New York City -based J.P. Morgan Chase Bank, doing business as Chase Bank, constitutes the consumer and commercial banking unit of JPMorgan Chase & Co.

In a statement, the SEC noted that ADRs - U.S. securities that represent foreign shares of a foreign company - require a corresponding number of foreign shares to be held in custody at a depositary bank.
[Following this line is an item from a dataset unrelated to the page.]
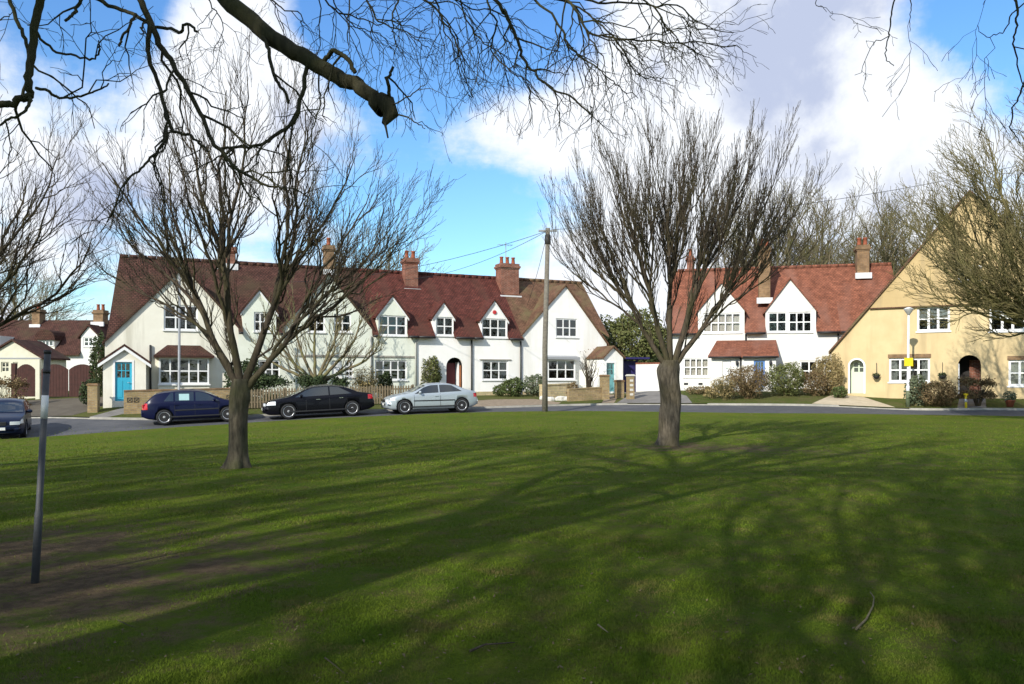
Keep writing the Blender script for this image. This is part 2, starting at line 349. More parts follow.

The practice of "pre-release" allows ADRs to be issued without the deposit of foreign shares, provided brokers receiving them have an agreement with a depositary bank and the broker or its customer owns the number of foreign shares that corresponds to the number of shares the ADR represents.

The SEC's order found that JPMorgan improperly provided ADRs to brokers in thousands of pre-release transactions when neither the broker nor its customers had the foreign shares needed to support those new ADRs.

Such practices resulted in inflating the total number of a foreign issuer's tradeable securities that resulted in abusive practices like inappropriate short selling and dividend arbitrage that should not have been occurring.

The SEC noted that without admitting or denying the findings, JPMorgan agreed to pay disgorgement of more than $71 million in ill-gotten gains plus $14.4 million in prejudgment interest and a $49.7 million penalty for total monetary relief of more than $135 million.

The SEC's order acknowledges JPMorgan's cooperation in the investigation and remedial acts.

Sanjay Wadhwa, Senior Associate Director of the SEC'sNew York Regional Office, said, "With these charges against JPMorgan, the SEC has now held all four depositary banks accountable for their fraudulent issuances of ADRs into an unsuspecting market. Our investigation continues into brokerage firms that profited by making use of these improperly issued ADRs."